A snippet of a typical configuration for an Hadoop cluster is:

[cluster/hadoop]
hadoop-name_nodes=1
hadoop-jobtracker_nodes=1
hadoop-task-data_nodes=10
setup_provider=ansible_hadoop
ssh_to=hadoop-name
...

[setup/ansible_hadoop]
hadoop-name_groups=hadoop_namenode
hadoop-jobtracker_groups=hadoop_jobtracker
hadoop-task-data_groups=hadoop_tasktracker,hadoop_datanode
...

OrangeFS/PVFS2

Tested on:

  • Ubuntu 12.04
ansible groups role
pvfs2_meta Run the pvfs2 metadata service
pvfs2_data Run the pvfs2 data node
pvfs2_client configure as pvfs2 client and mount the filesystem

The OrangeFS/PVFS2 playbook will configure a pvfs2 cluster. It downloads the software from the OrangeFS website, compile and install it on all the machine, and run the various server and client daemons.

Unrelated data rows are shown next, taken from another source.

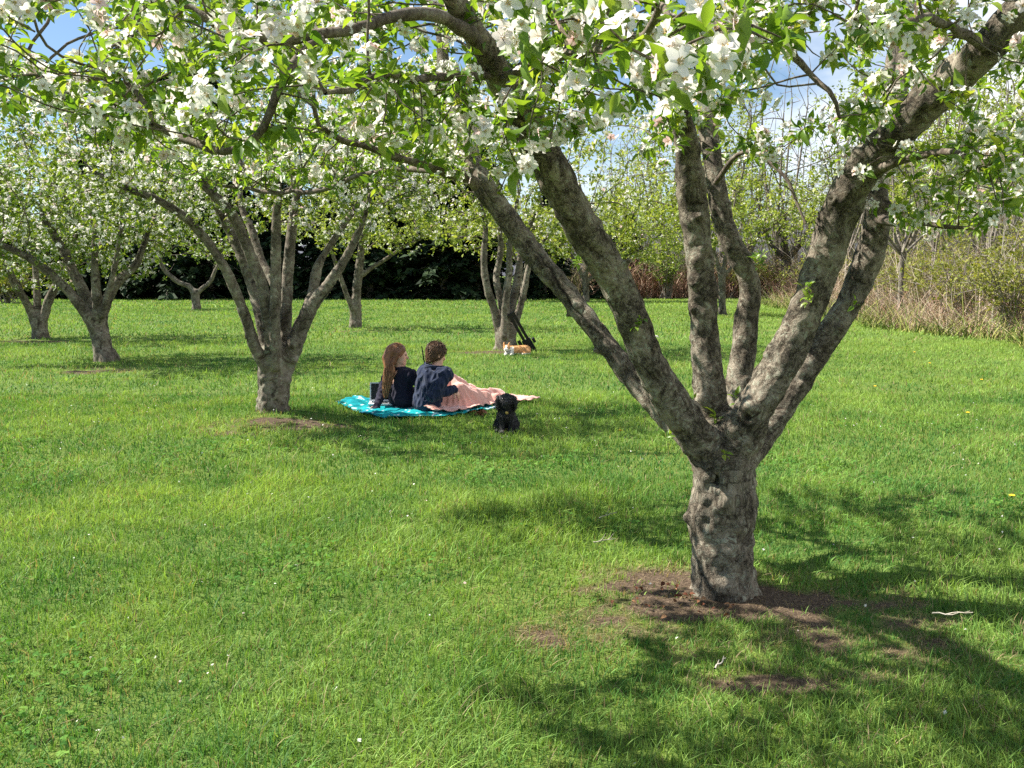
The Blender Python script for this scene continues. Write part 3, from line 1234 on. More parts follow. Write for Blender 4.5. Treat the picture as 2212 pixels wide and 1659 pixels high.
def grow_crown(rng, parent, lines, blobs, step, di, dk, tip, spur_r, spurs_per, nleaf, leaf_len, nflow, flow_r, lod, leaf_mat,
               flower_share=0.6, start=0.35, gaps=(), heroes=(), jit=0.22, cap=0.028, twig_name='twigs', spread=0.0, iters=90, bias=(0, 0, 0.04), twigmat=None, kmin=4, clump=0.0, sungaps=()):
    def sunlit_hole(Q):
        k = np.zeros(len(Q), bool)
        for (gx, gy, rx, ry, zr) in sungaps:
            t = (Q[:, 2] - zr) / SUN_TO.z
            hx, hy = Q[:, 0] - SUN_TO.x * t, Q[:, 1] - SUN_TO.y * t
            k |= (((hx - gx) / rx) ** 2 + ((hy - gy) / ry) ** 2 < 1) & (t > 0) & (rng.random(len(Q)) < 0.85)
        return k

    seeds, sr = [], []
    for li, (p, r) in enumerate(lines):
        if li == 0 and len(lines) > 1:
            continue
        a = int(len(p) * start)
        for j in range(a, len(p)):
            seeds.append(p[j]); sr.append(r[j])
    A = blob_points(rng, blobs)
    if len(sungaps):
        A = A[~sunlit_hole(A)]
    if clump:
        nv = vnoise(A * clump + 5.5) + 0.5 * vnoise(A * clump * 2.3)
        A = A[nv > -0.22]
    if len(heroes):
        A = np.vstack([A, np.array([h[0] for h in heroes])])
    if len(gaps):
        px, py, f = project(A)
        kp = np.ones(len(A), bool)
        for (gx, gy, rx, ry) in gaps:
            kp &= ~((((px - gx) / rx) ** 2 + ((py - gy) / ry) ** 2 < 1) & (f > 0))
        A = A[kp]
    ns = len(seeds)
    P, par = colonize(rng, A, seeds, sr, step, di, dk, iters, jit, bias)
    r, kids = radii_of(P, par, ns, np.array(sr), tip, 2.4, cap)
    g = Geo()
    branch_tubes(g, P, par, r, ns, kmin)
    g.build(twig_name, twigmat or M['twig'], parent)
    # spurs along the thin wood
    own = np.arange(ns, len(P))
    thin = own[r[own] < spur_r]
    n = int(len(thin) * spurs_per)
    pick = thin[rng.integers(0, len(thin), n)] if spurs_per > 1 else thin[rng.random(len(thin)) < spurs_per]
    tips = own[kids[own] == 0]
    pick = np.concatenate([pick, tips])
    t = rng.random(len(pick))[:, None]
    pos = P[pick] * t + P[par[pick]] * (1 - t)
    d = unit(P[pick] - P[par[pick]])
    axis = unit(d * 0.5 + rng.normal(0, 0.6, d.shape) + np.array([0, 0, 0.28]))
    pos = pos + axis * 0.02 + rng.normal(0, 1, pos.shape) * spread
    if len(sungaps):
        kp = ~sunlit_hole(pos)
        pos, axis = pos[kp], axis[kp]
    force = None
    if len(heroes):
        hp = np.array([h[0] for h in heroes]); ha = np.array([h[1] for h in heroes]); hn = np.array([h[2] for h in heroes])
        pos = np.vstack([pos, hp]); axis = np.vstack([axis, ha])
        force = np.concatenate([np.zeros(len(pos) - len(hp), int), hn])
    if len(gaps):
        px, py, f = project(pos)
        kp = np.ones(len(pos), bool)
        for (gx, gy, rx, ry) in gaps:
            kp &= ~((((px - gx) / (rx * 0.93)) ** 2 + ((py - gy) / (ry * 0.93)) ** 2 < 1) & (f > 0))
        pos, axis = pos[kp], axis[kp]
        if force is not None:
            force = force[kp]
    foliage(rng, pos, axis, nleaf, leaf_len, nflow, flow_r, lod, parent, leaf_mat, 0.25, flower_share, force)
    return len(pos)


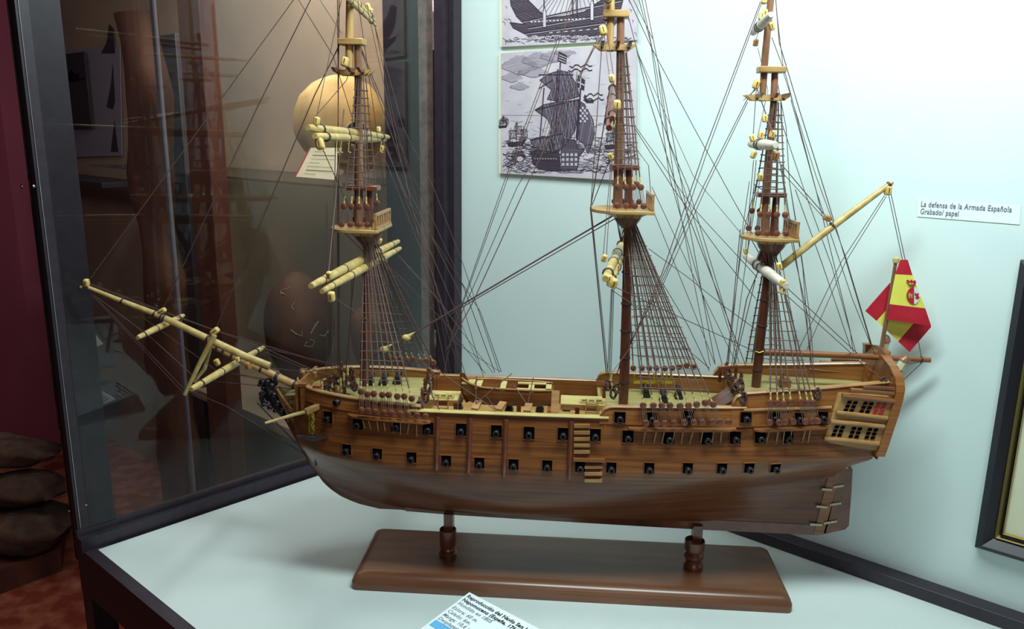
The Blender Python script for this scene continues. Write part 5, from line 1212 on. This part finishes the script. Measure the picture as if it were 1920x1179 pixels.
jp = [(.001, 1.46), (.16, 1.50), (.21, 1.56), (.26, 1.50), (.40, 1.40), (.66, 1.18), (.86, .84), (.97, .45), (1, .0), (.95, -.5), (.82, -.95), (.62, -1.35), (.35, -1.6), (.001, -1.62)]
r2, c2, _ = jar('tall_clay_jar', 561, 610, jp, 73*ppm, -.24, 'dark brown clay jar with white scribbles standing left on the case floor', 'brownclay')
mb = MB()
for pts in (((528, 552), (526, 545), (534, 543), (544, 538)), ((528, 548), (534, 552)), ((551, 580), (547, 575), (553, 566)), ((583, 625), (590, 612), (597, 602)), ((545, 618), (555, 626), (567, 630), (566, 620)), ((576, 640), (570, 648), (585, 650), (590, 640), (582, 636)), ((600, 628), (608, 630), (616, 620))):
    ps = []
    for (x, y) in pts:
        d = ray(x, y); cc = c2; r0 = 66*ppm*1.0
        # march to jar surface
        k = (cc-CAM).length-.3
        while k < 4:
            p = CAM+d.normalized()*k; zr = (p.z-cc.z)/(73*ppm); prof_r = interp(zr, sorted([(z, r) for r, z in jp]))*73*ppm if -1.6 < zr < 1.5 else 0
            if math.hypot(p.x-cc.x, p.y-cc.y) <= prof_r+.001: break
            k += .0015
        ps.append(CAM+d.normalized()*(k-.0015))
    mb.tube(ps, .0016, 5)
o = mb.build('scribble', 'scratch'); o.parent = r2; o.matrix_parent_inverse = Matrix.Translation(-r2.location)
r3, c3, _ = jar('small_clay_jar', 706, 625, [(.001, .98), (.5, 1.0), (.72, .96), (.95, .7), (1, .2), (.95, -.5), (.8, -1.1), (.5, -1.5), (.001, -1.6)], 49*ppm, -.22, 'smaller plain brown clay jar standing behind the fore mast shrouds', 'brownclay')
r4, c4, _ = jar('clay_jar_edge', 762, 222, [(.001, 1), (.6, .85), (.95, .4), (1, 0), (.9, -.5), (.5, -.9), (.001, -1)], 36*ppm, -.22, 'ochre clay jar mostly hidden behind the dark post beside the round jar', 'clay')

# other things seen through or beside the glass
def standing(name, x0, x1, y0, y1, off, dep, mat, label, cat, z0=None):
    a = onwall(x0, (y0+y1)/2, off); b = onwall(x1, (y0+y1)/2, off); zt = onwall((x0+x1)/2, y0, off).z; zb = onwall((x0+x1)/2, y1, off).z if z0 is None else z0
    c = (a+b)/2; c.z = (zt+zb)/2; mb = MB(); mb.obox(c, (W, WN, UZ), (abs((b-a).dot(W))/2, dep/2, (zt-zb)/2)); o = mb.build(name, mat, bevel=.003); tag(o, label, cat); return o
standing('timber_post', 392, 430, -80, 1300, .02, .05, 'timberred', 'tall reddish-brown timber post standing behind the side glass', 'post', FZ)
def rough_timber():
    a = onwall(285, 300, .10); mb = MB(); rows = []; n = 26; zb = FZ; zt = onwall(285, 20, .10).z
    for i in range(n+1):
        z = lerp(zb, zt, i/n); w_ = .085+.018*math.sin(i*1.7)+.012*math.sin(i*.6+1); sx = .015*math.sin(i*.9)
        rows.append([V((a.x, a.y, z))+W*(sx+w_*math.cos(t)*(1+.1*math.sin(3*t+i)))+WN*(.05*math.sin(t)*(1+.1*math.cos(2*t+i))) for t in [2*math.pi*k/14 for k in range(14)]])
    mb.grid(rows, True); mb.f.append(tuple(range(13, -1, -1))); o = mb.build('carved_timber', 'timber', ang=60); tag(o, 'rough brown weathered timber standing left behind the glass', 'timber')
rough_timber()
standing('dark_cabinet', 334, 386, 60, 1300, -.12, .04, 'darkpanel', 'narrow dark panel standing between the two brown timbers', 'panel', FZ)
standing('steel_strip', 333, 340, -80, 1300, .36, .008, 'greywall', 'thin pale metal strip running up behind the side glass', 'strip', FZ)
standing('grey_poster', 97, 166, 100, 240, -.38, .006, 'darkpanel', 'grey poster with a dark ship silhouette on the niche wall', 'poster')
sb = wplank(66, 228, 0, 1, NO+.02, .006); 
mb = MB(); wpoly(mb, [(70, 96), (226, 88), (230, 292), (84, 296)], NO+.016, .003); o = mb.build('wall_banner', 'banner'); tag(o, 'pale blue-grey banner with dark sail shapes behind the grey poster', 'banner')
mb = MB()
for pts in ([(205, 45), (213, 55), (216, 100), (190, 100), (200, 80)], [(212, 118), (216, 190), (212, 205), (200, 200), (208, 160)], [(215, 225), (222, 285), (208, 284), (212, 250)]): wpoly(mb, pts, NO+.0195, .001)
mb.build('sail_shapes', 'darkpanel', o)
mb = MB(); off = -.374
for pts in ([(116, 140), (148, 138), (146, 152), (120, 154)], [(104, 147), (116, 146), (116, 149), (104, 149)], [(148, 146), (158, 146), (158, 148), (148, 149)], [(126, 140), (134, 130), (138, 139)]): wpoly(mb, pts, off, .0006)
o = mb.build('ship_silhouette', 'port'); o.parent = bpy.data.objects['grey_poster']
# chain of two balls on a ledge
def barshot():
    a = onwall(95, 309, -.28); b = onwall(131, 311, -.28); mb = MB(); mb.ball(a, .019, n=16, m=10); mb.ball(b, .021, n=16, m=10); mb.tube([a, b], .008, 10); o = mb.build('bar_shot', 'timber'); tag(o, 'old iron bar shot with two balls lying on a ledge at the far left', 'bar shot')
barshot()
standing('wall_ledge', 70, 232, 332, 342, -.30, .18, 'darkpanel', 'dark narrow ledge under the bar shot', 'shelf')
def sheet(pts, z, label):
    q = [onz(x, y, z) for x, y in pts]; mb = MB(); mb.prism(q, UZ*.002); o = mb.build('text_sheet', 'greywall'); tag(o, label, 'sheet')
    mb = MB()
    for i in range(9):
        f = (i+.7)/10; a = lerp(q[0], q[3], f); b = lerp(q[1], q[2], f); mb.bar(lerp(a, b, .08)+UZ*.0025, lerp(a, b, .9)+UZ*.0025, .004, .0006)
    mb.build('printed_lines', 'darkpanel', o)
sheet([(118, 606), (165, 608), (193, 645), (132, 672)], -.12, 'pale sheet of printed text, the upper of two lying at far left')
sheet([(140, 742), (172, 722), (217, 748), (146, 782)], -.30, 'pale sheet of printed text, the lower of two lying at far left')
# low table under them
mb = MB(); q = [onz(x, y, -.121) for x, y in ((112, 598), (212, 598), (216, 684), (112, 684))]; mb.prism(q, UZ*-.01); o = mb.build('low_shelf', 'darkpanel'); tag(o, 'dark low shelf carrying the upper printed sheet', 'shelf')
mb = MB(); q = [onz(x, y, -.301) for x, y in ((128, 716), (226, 712), (228, 792), (128, 794))]; mb.prism(q, UZ*-.01); o = mb.build('low_shelf', 'darkpanel'); tag(o, 'dark low shelf carrying the lower printed sheet', 'shelf')
# purple wall and rocks at the far left
def rock(c, r, sc, seed, label, mat='rock', nm='rock'):
    random.seed(seed); mb = MB(); n, m = 18, 12; vs = []
    ph = [random.uniform(0, 6) for _ in range(6)]; rows = []
    for i in range(m+1):
        th_ = math.pi*i/m; row = []
        for k in range(n):
            a = 2*math.pi*k/n; q = V((math.sin(th_)*math.cos(a), math.sin(th_)*math.sin(a), math.cos(th_))); f = 1+.13*math.sin(3*q.x+ph[0])+.1*math.sin(5*q.y+ph[1])+.08*math.sin(7*q.z+ph[2]+q.x*4)
            row.append(c+V((q.x*sc[0], q.y*sc[1], q.z*sc[2]))*r*f)
        rows.append(row)
    mb.grid(rows, True); o = mb.build(nm, mat, ang=60); tag(o, label, 'rock' if nm == 'rock' else 'log'); return o
pz = onz(60, 1060, FZ+.09)
mb = MB(); q = [onz(-60, 1090, FZ+.09), onz(112, 1028, FZ+.09), onz(118, 975, FZ+.09), onz(-60, 1015, FZ+.09)]; q = [V((p.x, p.y, FZ)) for p in q]; mb.prism(q, UZ*.09); o = mb.build('plinth', 'timberred'); tag(o, 'low orange-brown wooden plinth at the far left on the tiled floor', 'plinth')
rock(onz(40, 985, FZ+.17), .15, (1.3, .8, .5), 1, 'rough grey-brown rock nearest on the wooden plinth')
rock(onz(20, 915, FZ+.31), .115, (1.5, .7, .5), 2, 'middle brown rock on the wooden plinth')
rock(onz(10, 845, FZ+.44), .12, (1.6, .7, .5), 5, 'farthest mossy brown rock above the wooden plinth')
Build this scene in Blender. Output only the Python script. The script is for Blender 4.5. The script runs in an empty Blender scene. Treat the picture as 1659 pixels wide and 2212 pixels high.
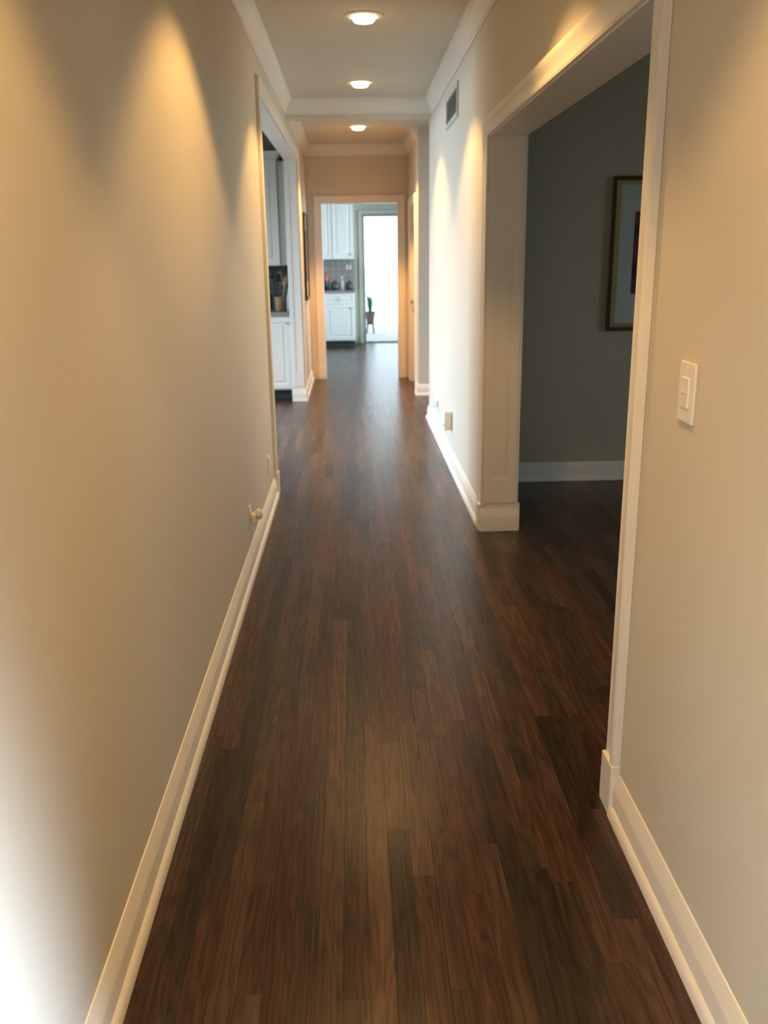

In addiction, it will mount the filesystem in /pvfs2 on all the clients.

You can combine, for instance, a SLURM cluster with a PVFS2 cluster:

[cluster/slurm+pvfs2]
frontend_nodes=1
compute_nodes=10
pvfs2-nodes=10
ssh_to=frontend
setup_provider=ansible_slurm+pvfs2
...

[setup/ansible_slurm+pvfs2]
frontend_groups=slurm_master,pvfs2_client
compute_groups=slurm_clients,pvfs2_client
pvfs-nodes_groups=pvfs2_meta,pvfs2_data
...

This configuration will create a SLURM cluster with 10 compute nodes, 10 data nodes and a frontend, and will mount the /pvfs2 directory from the data nodes to both the compute nodes and the frontend.